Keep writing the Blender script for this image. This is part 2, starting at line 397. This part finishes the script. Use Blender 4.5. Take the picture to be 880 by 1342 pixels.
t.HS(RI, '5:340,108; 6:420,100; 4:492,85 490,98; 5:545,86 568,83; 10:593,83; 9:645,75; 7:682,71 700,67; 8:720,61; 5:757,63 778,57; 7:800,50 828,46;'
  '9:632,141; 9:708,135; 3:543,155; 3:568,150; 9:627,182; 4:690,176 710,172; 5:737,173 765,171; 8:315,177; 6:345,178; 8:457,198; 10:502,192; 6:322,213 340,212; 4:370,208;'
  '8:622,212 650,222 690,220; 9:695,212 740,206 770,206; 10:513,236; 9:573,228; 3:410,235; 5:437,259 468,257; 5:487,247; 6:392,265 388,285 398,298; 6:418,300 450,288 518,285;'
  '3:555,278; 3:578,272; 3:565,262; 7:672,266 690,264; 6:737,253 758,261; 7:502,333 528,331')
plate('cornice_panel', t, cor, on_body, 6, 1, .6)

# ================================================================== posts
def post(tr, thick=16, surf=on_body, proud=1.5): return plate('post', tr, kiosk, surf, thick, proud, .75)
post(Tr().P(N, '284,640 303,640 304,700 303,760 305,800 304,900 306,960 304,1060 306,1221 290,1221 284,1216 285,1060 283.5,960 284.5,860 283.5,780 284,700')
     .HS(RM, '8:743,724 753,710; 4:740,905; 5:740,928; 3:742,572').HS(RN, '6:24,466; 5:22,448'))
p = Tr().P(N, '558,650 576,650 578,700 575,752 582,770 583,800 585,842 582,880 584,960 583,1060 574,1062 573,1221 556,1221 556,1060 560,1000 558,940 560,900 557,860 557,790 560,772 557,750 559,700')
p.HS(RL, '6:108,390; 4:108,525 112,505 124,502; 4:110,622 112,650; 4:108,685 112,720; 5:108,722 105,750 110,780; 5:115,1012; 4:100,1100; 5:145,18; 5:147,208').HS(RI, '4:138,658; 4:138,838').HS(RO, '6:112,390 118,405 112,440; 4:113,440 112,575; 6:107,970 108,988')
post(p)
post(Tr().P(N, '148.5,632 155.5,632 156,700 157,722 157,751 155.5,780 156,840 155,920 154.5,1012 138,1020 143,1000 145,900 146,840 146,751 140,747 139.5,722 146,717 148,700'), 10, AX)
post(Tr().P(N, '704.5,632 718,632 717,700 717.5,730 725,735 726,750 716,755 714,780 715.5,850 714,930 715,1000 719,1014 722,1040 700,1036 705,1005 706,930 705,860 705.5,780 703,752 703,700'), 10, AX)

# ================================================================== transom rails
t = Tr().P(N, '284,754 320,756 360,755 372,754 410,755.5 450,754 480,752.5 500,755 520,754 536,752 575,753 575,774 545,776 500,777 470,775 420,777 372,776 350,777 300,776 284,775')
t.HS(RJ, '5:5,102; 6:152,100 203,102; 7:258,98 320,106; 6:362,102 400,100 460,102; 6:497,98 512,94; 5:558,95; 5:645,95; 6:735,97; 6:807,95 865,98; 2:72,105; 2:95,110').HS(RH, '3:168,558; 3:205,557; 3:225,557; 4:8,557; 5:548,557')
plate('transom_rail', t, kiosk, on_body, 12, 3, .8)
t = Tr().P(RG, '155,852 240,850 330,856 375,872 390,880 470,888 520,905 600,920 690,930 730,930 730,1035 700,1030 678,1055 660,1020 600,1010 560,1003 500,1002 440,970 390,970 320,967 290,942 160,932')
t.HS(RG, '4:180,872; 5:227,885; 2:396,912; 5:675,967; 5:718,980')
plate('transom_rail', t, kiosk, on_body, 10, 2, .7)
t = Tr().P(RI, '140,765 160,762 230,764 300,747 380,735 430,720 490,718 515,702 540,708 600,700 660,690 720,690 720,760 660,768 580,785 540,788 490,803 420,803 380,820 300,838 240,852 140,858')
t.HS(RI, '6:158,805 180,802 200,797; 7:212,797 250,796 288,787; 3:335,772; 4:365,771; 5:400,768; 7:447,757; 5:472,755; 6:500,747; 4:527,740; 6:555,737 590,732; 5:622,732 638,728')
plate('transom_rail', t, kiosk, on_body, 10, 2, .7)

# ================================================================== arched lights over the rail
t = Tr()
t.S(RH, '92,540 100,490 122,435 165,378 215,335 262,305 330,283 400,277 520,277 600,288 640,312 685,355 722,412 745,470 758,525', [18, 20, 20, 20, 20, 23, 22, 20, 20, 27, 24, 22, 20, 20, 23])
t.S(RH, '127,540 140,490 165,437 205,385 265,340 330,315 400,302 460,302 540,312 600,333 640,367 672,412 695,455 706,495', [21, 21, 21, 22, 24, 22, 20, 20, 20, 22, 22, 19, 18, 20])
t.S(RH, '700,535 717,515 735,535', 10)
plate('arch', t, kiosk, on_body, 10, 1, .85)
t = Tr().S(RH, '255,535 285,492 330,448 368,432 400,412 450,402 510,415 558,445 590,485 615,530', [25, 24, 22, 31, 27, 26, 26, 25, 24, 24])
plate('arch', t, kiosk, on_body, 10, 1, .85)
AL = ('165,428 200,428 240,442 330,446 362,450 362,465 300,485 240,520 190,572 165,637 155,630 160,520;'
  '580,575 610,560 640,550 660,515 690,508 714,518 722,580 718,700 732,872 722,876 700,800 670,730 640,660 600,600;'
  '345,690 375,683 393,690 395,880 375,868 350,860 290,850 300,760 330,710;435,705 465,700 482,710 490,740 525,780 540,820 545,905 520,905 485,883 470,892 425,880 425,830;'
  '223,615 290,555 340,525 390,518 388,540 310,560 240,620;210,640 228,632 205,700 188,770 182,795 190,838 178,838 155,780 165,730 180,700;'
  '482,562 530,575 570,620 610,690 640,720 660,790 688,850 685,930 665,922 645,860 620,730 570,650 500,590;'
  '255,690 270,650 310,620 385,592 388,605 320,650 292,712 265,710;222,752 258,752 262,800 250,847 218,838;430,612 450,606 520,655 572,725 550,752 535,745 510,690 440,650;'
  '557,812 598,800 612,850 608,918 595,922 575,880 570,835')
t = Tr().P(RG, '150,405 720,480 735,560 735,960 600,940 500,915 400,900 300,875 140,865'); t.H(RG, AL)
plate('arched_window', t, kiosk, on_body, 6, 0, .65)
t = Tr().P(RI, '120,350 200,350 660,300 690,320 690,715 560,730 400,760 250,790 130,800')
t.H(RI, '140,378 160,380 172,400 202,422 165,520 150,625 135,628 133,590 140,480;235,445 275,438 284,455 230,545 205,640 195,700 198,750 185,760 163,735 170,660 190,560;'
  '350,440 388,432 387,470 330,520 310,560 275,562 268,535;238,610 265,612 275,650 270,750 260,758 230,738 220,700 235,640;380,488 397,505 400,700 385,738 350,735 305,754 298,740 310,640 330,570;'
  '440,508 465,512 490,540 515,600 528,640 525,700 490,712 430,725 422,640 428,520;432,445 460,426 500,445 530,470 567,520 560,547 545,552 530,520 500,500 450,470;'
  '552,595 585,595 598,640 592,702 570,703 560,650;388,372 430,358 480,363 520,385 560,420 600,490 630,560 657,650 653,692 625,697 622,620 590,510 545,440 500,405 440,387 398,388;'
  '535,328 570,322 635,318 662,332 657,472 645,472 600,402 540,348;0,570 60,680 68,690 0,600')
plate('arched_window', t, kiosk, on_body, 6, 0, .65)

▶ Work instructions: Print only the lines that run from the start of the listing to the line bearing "plate('cornice_panel', t, cor, on_body, 6, 1, .6)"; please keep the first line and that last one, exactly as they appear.

▶ Answer to the task:
Keep writing the Blender script for this image. This is part 2, starting at line 397. This part finishes the script. Use Blender 4.5. Take the picture to be 880 by 1342 pixels.
t.HS(RI, '5:340,108; 6:420,100; 4:492,85 490,98; 5:545,86 568,83; 10:593,83; 9:645,75; 7:682,71 700,67; 8:720,61; 5:757,63 778,57; 7:800,50 828,46;'
  '9:632,141; 9:708,135; 3:543,155; 3:568,150; 9:627,182; 4:690,176 710,172; 5:737,173 765,171; 8:315,177; 6:345,178; 8:457,198; 10:502,192; 6:322,213 340,212; 4:370,208;'
  '8:622,212 650,222 690,220; 9:695,212 740,206 770,206; 10:513,236; 9:573,228; 3:410,235; 5:437,259 468,257; 5:487,247; 6:392,265 388,285 398,298; 6:418,300 450,288 518,285;'
  '3:555,278; 3:578,272; 3:565,262; 7:672,266 690,264; 6:737,253 758,261; 7:502,333 528,331')
plate('cornice_panel', t, cor, on_body, 6, 1, .6)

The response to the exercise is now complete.